Long before the Walking Dead, and even before Twilight or Buffy the Vampire Slayer, people took the undead seriously. Now, I know ratings are important (they attract advertisers and their money, after all), but when the fear is reality the stakes are upped a bit. Two readers sent me a Guardian story this past week of Yorkshire villagers mutilating the dead. In the Middle Ages, that is—it’s perfectly safe to die in Yorkshire now. The story by Maev Kennedy describes how archaeologists have been studying deliberately defiled corpses, well, actually the bones from those corpses to be precise, to solve a centuries-old mystery. Their conclusion? Medieval folk really did fear the dead coming back from the grave.
Now, Easter’s just around the corner and resurrection’s on a lot of minds. Outside the context of the Bible, however, resurrection of the dead is one of the most ancient and persistent of human fears. Nobody’s quite sure why. Dreams and visions of the recently departed are extremely common. Belief in ghosts is ancient and fairly universal. The destruction of the bodies of people already dead is not. We treat our gathered ones with respect. To me it seems to come down to the puzzle of consciousness. Call it a soul if you like, but I have a feeling things would be getting rather crowded in here if too many distinct entities claimed this body as home. Mind, soul, spirit, psyche, consciousness. We don’t know what it is because it can’t be studied empirically. We know that something like it exists and opinions of what happens to it after death vary. The body, we can all agree, has a more prosaic end.
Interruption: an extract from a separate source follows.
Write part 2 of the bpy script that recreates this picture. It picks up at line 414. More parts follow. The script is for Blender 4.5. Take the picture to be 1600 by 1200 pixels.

That’s what makes fear of the undead so fascinating. They are only bodies. Bodies without souls. Rather like leaders of the Republican Party. We fear them because when we look into their unblinking eyes we see no vestige of human warmth or sympathy. Those who walk among us and who don’t care about those of us not yet undead remain a perennial fear. In the case of the Yorkshire corpses these were people already buried. Putting them back in their graves seemed kind of pointless when they would only climb out again. We don’t know what it was like on the ground in the Middle Ages. History, however, has an ironic way of repeating itself. We’re entering a new age when I suspect we’ll want to make sure the remains of some remain well and truly gone once they’ve finally given up the ghost.